Dining out with the kids? Here’s how to make it a success

It’s Sunday afternoon, and you’re bone tired. The work-week is just a few hours away, and you’re already thinking about everything you’ve got to do come Monday morning. At least the kids will be back in school by then and you’ll have a moment to think, but in the meantime, there’s still Sunday night dinner to worry about. You could probably rustle up something for the munchkins to eat, but then you’d have to clean up after them.

All you want is to have someone make a meal for you, but dragging your kids to a restaurant isn’t worth the hassle, right? I mean, they’re gonna make a mess, take forever to order, and disrupt the other diners – meaning you’ll spend the entire meal trying to avoid the stink eye from table 4.

There’s no way around it: Eating out with your kids can be a nightmare. But if you follow these rules, you just might survive.

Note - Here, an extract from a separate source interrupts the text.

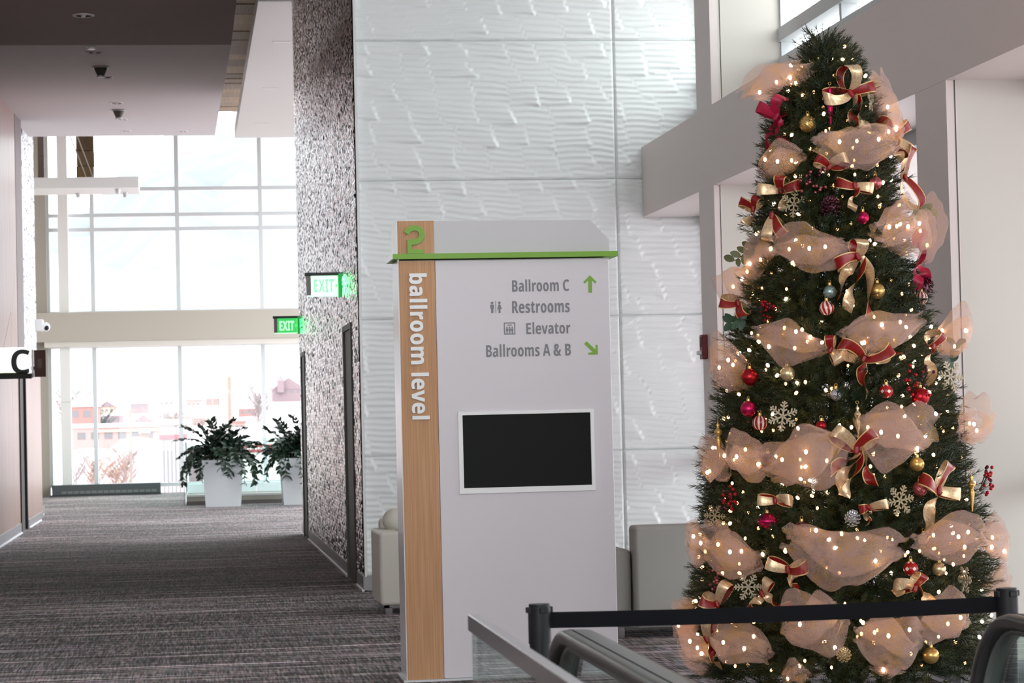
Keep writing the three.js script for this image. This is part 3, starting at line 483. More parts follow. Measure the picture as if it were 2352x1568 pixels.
{ // escalator: two balustrades going down towards the viewer
  const prof = []; for (let i = 0; i < 20; i++) { const a = i / 20 * 2 * Math.PI, c = Math.cos(a), s = Math.sin(a); prof.push([0.05 * Math.sign(c) * Math.pow(Math.abs(c), 0.5), 0.021 * Math.sign(s) * Math.pow(Math.abs(s), 0.62)]); }
  const rail = (o, inset = 0) => { const R = 0.36 - inset, cy = 0.591, cz = -6.36, p = []; for (let i = 0; i <= 22; i++) { const a = (-80 + i * 170 / 22) * D2R; p.push(V(0, cy + R * Math.sin(a), cz - R * Math.cos(a))); } for (let z = cz + 0.2; z < -4.4; z += 0.2) p.push(V(0, cy + R, z)); const n = p.length, e = p[n - 1]; for (let i = 1; i <= 6; i++) { const a = i * 5 * D2R; p.push(V(0, e.y - (1 - Math.cos(a)) * 1.5, e.z + Math.sin(a) * 1.5)); } const l = p[p.length - 1]; for (let i = 1; i < 12; i++) p.push(V(0, l.y - i * 0.5 * Math.tan(30 * D2R) * 1, l.z + i * 0.5)); return p; };
  const make = (x, label) => {
    const t = thing('escalator_balustrade', label, 'escalator handrail', [x, 0, 0], 0, 'escalator balustrades');
    const path = rail(0); part('handrail', sweep(path, prof, V(-1, 0, 0)), M.rubber, t);
    part('rail_seam', sweep(rail(0, -0.0195), [[0.014, 0.002], [0.018, 0.002], [0.018, -0.002], [0.014, -0.002]], V(-1, 0, 0)), M.blackSoft, t); part('rail_guide', sweep(rail(0, 0.026), [[-0.022, 0.01], [0.022, 0.01], [0.022, -0.012], [-0.022, -0.012]], V(-1, 0, 0)), std(new THREE.Color().setRGB(0.2, 0.21, 0.2), { roughness: 0.3, metalness: 0.8 }), t);
    const inner = rail(0, 0.034), low = inner.map((p, i) => V(0, Math.max(p.y - 0.62, Math.min(0.14, p.y - 0.02)) , p.z));
    const s = new THREE.Shape(); inner.forEach((p, i) => (i ? s.lineTo(-p.z, p.y) : s.moveTo(-p.z, p.y))); const last = inner[inner.length - 1]; s.lineTo(-last.z, last.y - 0.75); for (const [z, y] of [[-3.2, -0.35], [-4.2, 0.12], [-6.3, 0.12]]) s.lineTo(-z, y); const g = extr(s, 0.01); g.rotateY(Math.PI / 2); g.translate(-0.005, 0, 0); part('glass_panel', g, M.glassGreen, t);
    const k = new THREE.Shape([[6.75, 0], [6.75, 0.1], [6.6, 0.16], [4.2, 0.16], [3.2, -0.3], [-1.2, -2.84], [-1.2, -3.4], [3.2, -0.86], [4.2, -0.3], [5.9, -0.3], [5.9, 0]].map((p) => new THREE.Vector2(...p))), kg = extr(k, 0.2, 0.004); kg.rotateY(Math.PI / 2); kg.translate(-0.1, 0, 0); part('deck', kg, M.steel, t);
    return t;
  };
  make(1.035, 'escalator balustrade with black rubber handrail beside the steel capped guard'); make(2.285, 'escalator balustrade with black rubber handrail before the tree base');
  const e = thing('escalator_steps', 'grooved metal escalator steps between the two handrails', 'escalator'); part('landing_plate', bx(1.14, 2.18, 0.0, 0.012, -6.9, -5.3), M.aluminium, e);
  for (let i = 0; i < 14; i++) { const y = -0.02 - Math.max(0, i - 2) * 0.2, z = -5.3 + i * 0.4; part('step', [bx(1.14, 2.18, y - 0.03, y, z, z + 0.4), ...Array.from({ length: 12 }, (_, j) => bx(1.16 + j * 0.085, 1.2 + j * 0.085, y, y + 0.008, z + 0.01, z + 0.39)), bx(1.14, 2.18, y - 0.23, y - 0.03, z + 0.38, z + 0.4)], M.darkGrey, e); }
}

// ---------- the town outside the far window ----------
{
  reseed(41);
  const snow = std(new THREE.Color().setRGB(0.62, 0.60, 0.61), { roughness: 0.9 }), col = (r, g, b) => std(new THREE.Color().setRGB(r, g, b), { roughness: 0.85 });
  const gg = new THREE.PlaneGeometry(3000, 3000, 60, 60); gg.rotateX(-Math.PI / 2); gg.translate(0, 0, -1380); { const p = gg.attributes.position; for (let i = 0; i < p.count; i++) { const d = -p.getZ(i); p.setY(i, -8 + Math.max(0, d - 600) * 0.022 + (d > 700 ? 3 * noise(p.getX(i) / 60, d / 60, 3) : 0)); } gg.computeVertexNormals(); }
  const g0 = struct('ground_town', gg, std(0xffffff, { roughness: 0.95, map: tex(256, 256, (x, y) => { const n = noise(x / 10, y / 10, 4) * 0.6 + noise(x / 3, y / 3, 5) * 0.4, k = n > 0.52 ? 200 : 165; return [k + 12 * n, k - 8, k - 4]; }) }), 'snow flecked streets of the town');
  gg.attributes.uv.array.forEach((v, i, a) => { a[i] = v * 40; });
  for (const [i, d, h, c, s] of [[1, 2900, 190, [0.265, 0.275, 0.295], 1], [2, 4800, 560, [0.27, 0.285, 0.305], 2]]) {
    const g = new THREE.PlaneGeometry(d * 1.6, 900, 120, 30); g.rotateX(-Math.PI / 2); const p = g.attributes.position;
    for (let k = 0; k < p.count; k++) { const x = p.getX(k), z = p.getZ(k), t = Math.min(1, (450 - z) / 800); p.setY(k, 20 + h * Math.pow(Math.max(0, t), 0.9) * (0.72 + 0.5 * noise(x / 260 + 9, s * 7, 71) + 0.18 * (noise(x / 70, z / 90, 72) - 0.5) + 0.06 * (noise(x / 22, z / 30, 73) - 0.5)) ); }
    g.translate(0, 0, -d); g.computeVertexNormals(); struct('hills_' + i, g, std(new THREE.Color().setRGB(...c), { roughness: 1, map: tex(256, 256, (x, y) => { const n = 0.5 * noise(x / 16, y / 16, 80) + 0.3 * noise(x / 5, y / 5, 81) + 0.2 * noise(x / 2, y / 2, 82), k = 205 + 45 * Math.min(1, n + 0.2); return [k, k, k]; }) }), i === 1 ? 'snowy foothills' : 'pale mountain in haze');
  }
  const building = (label, x0, x1, y0, y1, z, dep, wall, roofM, kind, wins = 0, extra) => {
    const t = thing('building', label, 'building', [0, 0, 0]); const cx = (x0 + x1) / 2;
    const wl = part('wall', bx(x0, x1, y0, y1, z - dep, z), wall, t);
    if (kind === 'gable') { const r = (x1 - x0) * 0.36, s = new THREE.Shape([[x0 - 0.4, y1], [x1 + 0.4, y1], [cx, y1 + r]].map((p) => new THREE.Vector2(...p))), g = extr(s, dep + 0.6); g.translate(0, 0, z - dep - 0.3); part('roof', g, roofM, t); }
    else part('roof', bx(x0 - 0.3, x1 + 0.3, y1, y1 + 0.8, z - dep - 0.3, z + 0.3), roofM, t);
    for (let i = 0; i < wins; i++) { const w = (x1 - x0) / (wins + 0.6), a = x0 + w * (i + 0.4); part('window', bx(a, a + w * 0.6, y1 - 2.3, y1 - 0.9, z, z + 0.06), col(0.17, 0.16, 0.17), wl); }
    if (extra) extra(t); return t;
  };
  const red = col(0.29, 0.16, 0.145), pinkB = col(0.36, 0.245, 0.23), tan = col(0.46, 0.37, 0.28), grey = col(0.30, 0.29, 0.30), mauve = col(0.23, 0.165, 0.18), cream = col(0.5, 0.47, 0.45), brown = col(0.24, 0.18, 0.165);
  building('dark red barn with a white snowy roof left of the first mullion', -26.5, -19.5, -8, 6, -540, 14, red, snow, 'gable', 2);
  building('long low pink brick building with snow on its flat roof and an orange band', -22.5, -5, -8, 1.3, -480, 12, pinkB, snow, 'flat', 6, (t) => part('orange_band', bx(-17.5, -5.5, 0.35, 0.8, -480, -479.7), tan, t));
  building('grey panelled building with a tan roof and pink stripe left of the planter', -3.7, 0.1, -8, 1.5, -330, 10, grey, tan, 'flat', 0, (t) => { part('stripe', bx(-3.7, 0.1, -0.4, 0.15, -330, -329.8), col(0.45, 0.12, 0.14), t); for (let i = 0; i < 7; i++) part('panel', bx(-3.6 + i * 0.53, -3.15 + i * 0.53, -7.9, -0.6, -330, -329.85), grey, t); });
  building('pale shop building with a maroon banner behind the planters', 8.2, 18.5, -8, -0.6, -375, 10, cream, snow, 'flat', 0, (t) => { part('banner', bx(8.1, 13.3, -3.1, -1.9, -375, -374.8), col(0.22, 0.045, 0.05), t); for (let i = 0; i < 9; i++) part('lettering_bar', bx(8.9 + i * 0.42, 9.2 + i * 0.42, -2.65 + (i % 2) * 0.05, -2.4 + (i % 3) * 0.05, -374.8, -374.7), cream, t); });
  building('mauve panelled wall building at the left edge of the first planter', 0.2, 2.2, -8, -2.2, -345, 8, mauve, snow, 'flat', 1);
  building('small brown utility building beside the wooden pole', -8.5, -7.1, -8, 0.1, -450, 3, brown, snow, 'flat');
  building('stone building with a square tower on the skyline beside the last mullion', 54, 74, -2, 22, -1500, 30, mauve, mauve, 'gable', 4, (t) => { part('tower', bx(57, 61, 20, 27, -1500, -1496), mauve, t); const s = new THREE.ConeGeometry(3, 4, 4); s.rotateY(Math.PI / 4); s.translate(59, 29, -1498); part('spire', s, mauve, t); });
  const cols = [pinkB, red, cream, tan, mauve, grey], spec = [[-6.5, 1.5, 900, 5], [2, 7.5, 960, 4], [8, 14, 1000, 4], [-20, -12, 900, 4], [-34, -26, 1000, 5], [-12, -7, 1050, 5], [16, 22, 900, 3], [24, 32, 1100, 5], [34, 42, 1200, 5], [-45, -36, 1250, 5], [-30, -20, 1300, 6], [-16, -6, 1400, 6], [0, 9, 1350, 6], [12, 20, 1450, 6]];
  const tone = ['pinkish', 'dull red', 'cream', 'tan', 'mauve', 'grey'], place = ['above the pink brick building, past the wooden pole', 'just left of the slender mast', 'just right of the slender mast', 'between the first mullion and the wooden pole', 'above the dark red barn', 'right behind the wooden pole top', 'above the planter leaves, left of the last mullion', 'under the towered skyline building', 'right of the last mullion, by the metal wall edge', 'at the far left behind the white column', 'on the slope above the barn', 'on the slope above the wooden pole', 'on the slope left of the mast', 'on the slope right of the mast'];
  spec.forEach(([x0, x1, d, h], i) => { const y = -8 + (d - 600) * 0.022; building('distant ' + tone[i % 6] + ' house ' + place[i], x0, x1, y - 3, y + h, -d, 12, cols[i % 6], i % 3 ? snow : cols[(i + 1) % 6], i % 2 ? 'gable' : 'flat', 3); });
  const bankG = (x0, x1, y, z) => { const g = new THREE.SphereGeometry(1, 24, 12, 0, 6.283, 0, Math.PI / 2); g.scale((x1 - x0) / 2, y + 8, 8); g.translate((x0 + x1) / 2, -8, z); return g; };
  struct('ground_bank', bankG(-14, -1, -0.2, -362), snow, 'snow bank'); struct('ground_bank_2', bankG(-24, -7, -2, -400), snow);
  const woodP = col(0.26, 0.20, 0.175);
  const pole = (name, label, x, d, top, r, arm) => { const t = thing(name, label, 'pole', [x, -8, -d]); part('shaft', cyl(r, r * 0.7, top + 8, 0, 0, 0, 8), woodP, t); if (arm) for (const k of arm) part('crossarm', bx(-k[0], k[0], top + 8 - k[1], top + 8 - k[1] + 0.18, -0.12, 0.12), woodP, t); };
  pole('utility_pole', 'wooden utility pole with crossarms between the first two mullions', -6.9, 300, 3.8, 0.19, [[0.75, 0.5], [0.5, 1.1]]);
  pole('mast', 'tall slender pale mast above the first planter', 11.9, 660, 14.5, 0.75, null); pole('utility_pole', 'thin dark pole left of the slender mast', 8.6, 780, 13, 0.3, [[1.2, 1]]); pole('utility_pole', 'thin dark pole just right of the middle mullion', 1.6, 600, 7.5, 0.22, [[0.9, 0.8]]); pole('utility_pole', 'short thin pole left of the middle mullion', -3.2, 640, 4.5, 0.2, [[0.7, 0.6]]);
  const twig = (label, x, z, y0, h, n, m, s, dark) => { reseed(s); const t = thing('bare_tree', label, 'tree', [x, y0, z]); const mt = dark ? col(0.05, 0.07, 0.06) : m, gs = []; part('trunk', cyl(h * 0.03, h * 0.012, h * 0.6, 0, 0, 0, 6), mt, t); for (let i = 0; i < n; i++) { const a = rr(0, 6.28), b = V(0, rr(0.12, 0.6) * h, 0), l = rr(0.25, 0.5) * h, e = b.clone().add(V(Math.cos(a) * l * 0.6, l * 0.8, Math.sin(a) * l * 0.6)); gs.push(bar(b, e, h * 0.007, 3)); for (let j = 0; j < 5; j++) { const u = rr(0.3, 1), q = b.clone().lerp(e, u), c = rr(0, 6.28); gs.push(bar(q, q.clone().add(V(Math.cos(c) * l * 0.3, l * 0.25, Math.sin(c) * l * 0.3)), h * 0.004, 3)); } } part('twigs', gs, mt, t).userData.kind = 'stuff'; };
  const rust = col(0.34, 0.22, 0.18), ash = col(0.30, 0.25, 0.25);
  twig('bare rust coloured shrub left of the second mullion foot', -11.3, -300, -8, 7, 40, rust, 1); twig('bare rust coloured shrub right of the first mullion foot', -8.9, -305, -8, 6.8, 40, rust, 2); twig('taller bare shrub beside the wooden pole foot', -7.9, -315, -8, 8.4, 36, ash, 3); twig('bare shrub beside the white column foot', -13.2, -290, -8, 6.5, 30, ash, 4);
  twig('dark evergreen beside the red barn', -24.4, -590, -8, 17, 60, ash, 5, true); twig('second dark tree behind the red barn', -22.5, -600, -8, 15, 60, ash, 6, true); twig('grey bare tree rising behind the pink brick building', -9.5, -600, -8, 13, 50, ash, 7); twig('grey bare tree by the middle mullion', -4, -700, -6, 15, 50, ash, 8); twig('grey bare tree left of the towered skyline building', 27, -900, -2, 18, 50, ash, 9);
  twig('hazy bare tree at the far left by the white column', -33, -720, -6, 20, 60, ash, 10);
}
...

  • Research: Like any intricate mission, a meal out with the rugrats requires research and reconnaissance. So while you’re still at home, check out the menu online and figure out what everyone – including you — is going to eat. Check for nearby parking, too. And make sure your restaurant of choice is actually open, because there’s nothing worse than building your kids up for an exciting outing and then not being able to come through. Bottom line: put in the time before you leave home, and you increase your chances of success.
  • Arrive early: Sure, you’d probably rather go out around 6 or 7, but chances are you’ll have to battle lineups at that hour. That’s not going to go over well with the kids. Why not make it an early dinner instead? The restaurant likely won’t be that busy, meaning you’ll have your choice of tables (take a corner booth) and the full attention of the staff (which means your food will come quicker). And don’t worry about getting hungry again later – it’s not like the kids are going to eat all that mac and cheese they made you order for them.
  • Bring distractions: A colouring book, their favourite stuffed animals, whatever. As long as it keeps the kids occupied, it’ll do. The kids will appreciate having an activity, and everyone else in the restaurant will appreciate the quiet. Hell, they might be distracted enough for you to order a soothing adult beverage.
  • Leave a big tip: No matter how diligent you are, chances are you’ll be leaving a big mess when you leave. There’s bound to be rogue cutlery littering the floor, a mound of ketchup on the table and an empty napkin holder to re-fill. Someone’s gotta clean up after you. Show them you appreciate the effort.

Congratulations, you made it through one of life’s more difficult ordeals. Give yourself a pat on the back and pour yourself a nice tall glass of red. You deserve it.